Remote Interviewing: A Detailed Guide for Hiring Managers

According to a recent report from Buffer, 97.6% of workers said they want to work remotely, at least some of the time, for the rest of their career.

Though many companies continue to shift back from fully remote to hybrid work models, the hiring process can still involve a lot of remote work. But before you onboard remote employees and eventually manage them, you need to master remote hiring as well as remote interviewing.

In this post, you’ll learn the benefits of remote hiring and interviewing, how to refine your remote hiring and remote interview processes, and most importantly, how to make the best hires. Let’s dive in!

Differences Between In-Person And Remote Hiring & Interviewing

Let’s face it. Interviewing someone through a screen is not the same as having an in-person conversation. There are many differences between these two methods of communication, and hiring managers should be aware of this when conducting interviews for remote positions.

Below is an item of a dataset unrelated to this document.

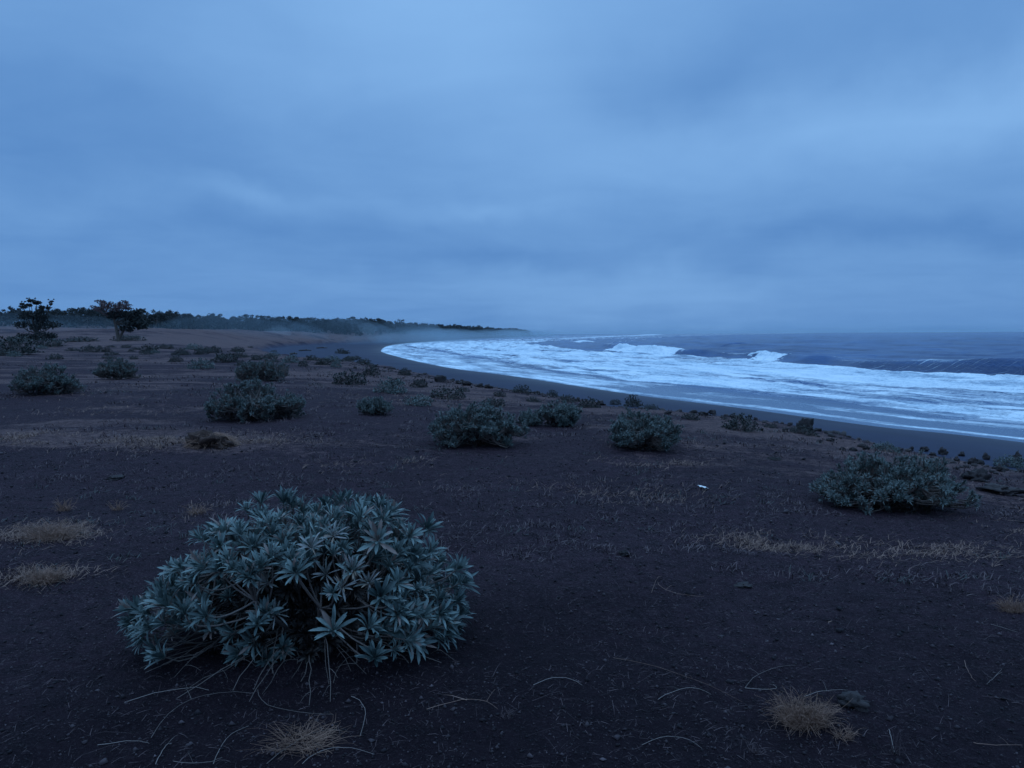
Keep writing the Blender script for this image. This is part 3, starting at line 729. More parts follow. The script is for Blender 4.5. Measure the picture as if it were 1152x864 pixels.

Let’s break down some of these differences so you know what to expect.

Small Talk

A significant difference you’ll notice is small talk at the beginning of the interview. It’s critical that you spend time at the beginning of the interview to gel with your candidate, but this may not come naturally in a remote interview. Make sure you’re taking time to ask about your candidates’ interests and chat about something other than work.

Remember that building rapport is more than just asking about hobbies. It’s about being personable with your potential hires and making a good impression.

Listening Skills

Another significant difference between remote interviews and traditional in-person ones is listening skills. An interviewee cannot rely on someone’s full body language to signal that it’s time to move onto the next question, nor can they lean forward to indicate interest.

A great way to combat this issue is making your candidates feel heard by not interjecting during their responses. Interrupting is one of the quickest ways to foul up a remote interview and prevent your candidate from doing well.

Staying Engaged

You must work extra hard to keep your candidates engaged during a remote interview because applicants may experience distractions that interfere with their ability to focus. This could be in the form of pets, children, a rowdy neighbor, or anything else. Here are some ideas for keeping your interviewee on track:

  • Keep your candidates talking about themselves. Ask more questions than you answer and avoid talking too much about yourself.
  • Focus on building rapport. Don’t just read off a list of questions to your candidate and call it a day. Try to have a real conversation with them instead!
  • Try to keep the interview shorter than an hour. Remote interviews tend to be uncomfortable for both parties if they last too long. You run the risk of losing your candidate’s attention by asking unnecessary questions just to fill time.

These are just a few ways managers can make the best of virtual interviews, but the most important is to recognize that they are inherently different than in-person ones. Employers need to keep these differences in mind when hiring remote employees, and candidates must be prepared for them as well.